:: Exercise prompt ::
Print exactly those lines that run from the beginning of the data to the line bearing "so.location = (4, 20, 20)", inclusive.

:: Source excerpt ::
━━━━━━━━━━━━━━━━

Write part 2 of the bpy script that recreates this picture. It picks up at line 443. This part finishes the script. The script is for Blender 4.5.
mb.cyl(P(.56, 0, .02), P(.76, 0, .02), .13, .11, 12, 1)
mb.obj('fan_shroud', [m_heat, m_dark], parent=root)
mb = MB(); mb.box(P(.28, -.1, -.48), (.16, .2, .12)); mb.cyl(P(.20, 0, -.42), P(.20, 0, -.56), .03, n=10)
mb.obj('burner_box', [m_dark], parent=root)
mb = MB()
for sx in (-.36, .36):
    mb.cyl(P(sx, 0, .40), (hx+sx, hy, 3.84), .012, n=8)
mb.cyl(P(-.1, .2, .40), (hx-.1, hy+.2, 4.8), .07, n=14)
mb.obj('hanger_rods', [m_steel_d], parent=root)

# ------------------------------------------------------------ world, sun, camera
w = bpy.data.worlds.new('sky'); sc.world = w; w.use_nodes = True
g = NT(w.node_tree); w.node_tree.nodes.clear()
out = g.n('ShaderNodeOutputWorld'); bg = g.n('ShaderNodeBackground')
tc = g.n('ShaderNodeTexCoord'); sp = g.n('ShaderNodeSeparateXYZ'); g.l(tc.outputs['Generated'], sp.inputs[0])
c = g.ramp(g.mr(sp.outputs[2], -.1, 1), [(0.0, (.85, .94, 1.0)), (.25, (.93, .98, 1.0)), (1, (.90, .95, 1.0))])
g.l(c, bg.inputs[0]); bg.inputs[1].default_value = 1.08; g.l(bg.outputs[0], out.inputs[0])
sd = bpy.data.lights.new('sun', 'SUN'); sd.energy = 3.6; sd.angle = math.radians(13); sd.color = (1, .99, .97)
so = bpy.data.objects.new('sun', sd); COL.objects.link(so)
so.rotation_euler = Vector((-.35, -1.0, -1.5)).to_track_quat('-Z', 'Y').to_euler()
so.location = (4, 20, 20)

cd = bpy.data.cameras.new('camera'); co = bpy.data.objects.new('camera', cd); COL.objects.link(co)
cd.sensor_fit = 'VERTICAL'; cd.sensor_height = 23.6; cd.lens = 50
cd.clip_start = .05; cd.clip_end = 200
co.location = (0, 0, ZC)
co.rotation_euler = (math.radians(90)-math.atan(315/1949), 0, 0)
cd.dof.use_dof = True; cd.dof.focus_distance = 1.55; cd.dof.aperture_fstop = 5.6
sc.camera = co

━━━━━━━━━━━━━━━━

:: Answer to this exercise ::
Write part 2 of the bpy script that recreates this picture. It picks up at line 443. This part finishes the script. The script is for Blender 4.5.
mb.cyl(P(.56, 0, .02), P(.76, 0, .02), .13, .11, 12, 1)
mb.obj('fan_shroud', [m_heat, m_dark], parent=root)
mb = MB(); mb.box(P(.28, -.1, -.48), (.16, .2, .12)); mb.cyl(P(.20, 0, -.42), P(.20, 0, -.56), .03, n=10)
mb.obj('burner_box', [m_dark], parent=root)
mb = MB()
for sx in (-.36, .36):
    mb.cyl(P(sx, 0, .40), (hx+sx, hy, 3.84), .012, n=8)
mb.cyl(P(-.1, .2, .40), (hx-.1, hy+.2, 4.8), .07, n=14)
mb.obj('hanger_rods', [m_steel_d], parent=root)

# ------------------------------------------------------------ world, sun, camera
w = bpy.data.worlds.new('sky'); sc.world = w; w.use_nodes = True
g = NT(w.node_tree); w.node_tree.nodes.clear()
out = g.n('ShaderNodeOutputWorld'); bg = g.n('ShaderNodeBackground')
tc = g.n('ShaderNodeTexCoord'); sp = g.n('ShaderNodeSeparateXYZ'); g.l(tc.outputs['Generated'], sp.inputs[0])
c = g.ramp(g.mr(sp.outputs[2], -.1, 1), [(0.0, (.85, .94, 1.0)), (.25, (.93, .98, 1.0)), (1, (.90, .95, 1.0))])
g.l(c, bg.inputs[0]); bg.inputs[1].default_value = 1.08; g.l(bg.outputs[0], out.inputs[0])
sd = bpy.data.lights.new('sun', 'SUN'); sd.energy = 3.6; sd.angle = math.radians(13); sd.color = (1, .99, .97)
so = bpy.data.objects.new('sun', sd); COL.objects.link(so)
so.rotation_euler = Vector((-.35, -1.0, -1.5)).to_track_quat('-Z', 'Y').to_euler()
so.location = (4, 20, 20)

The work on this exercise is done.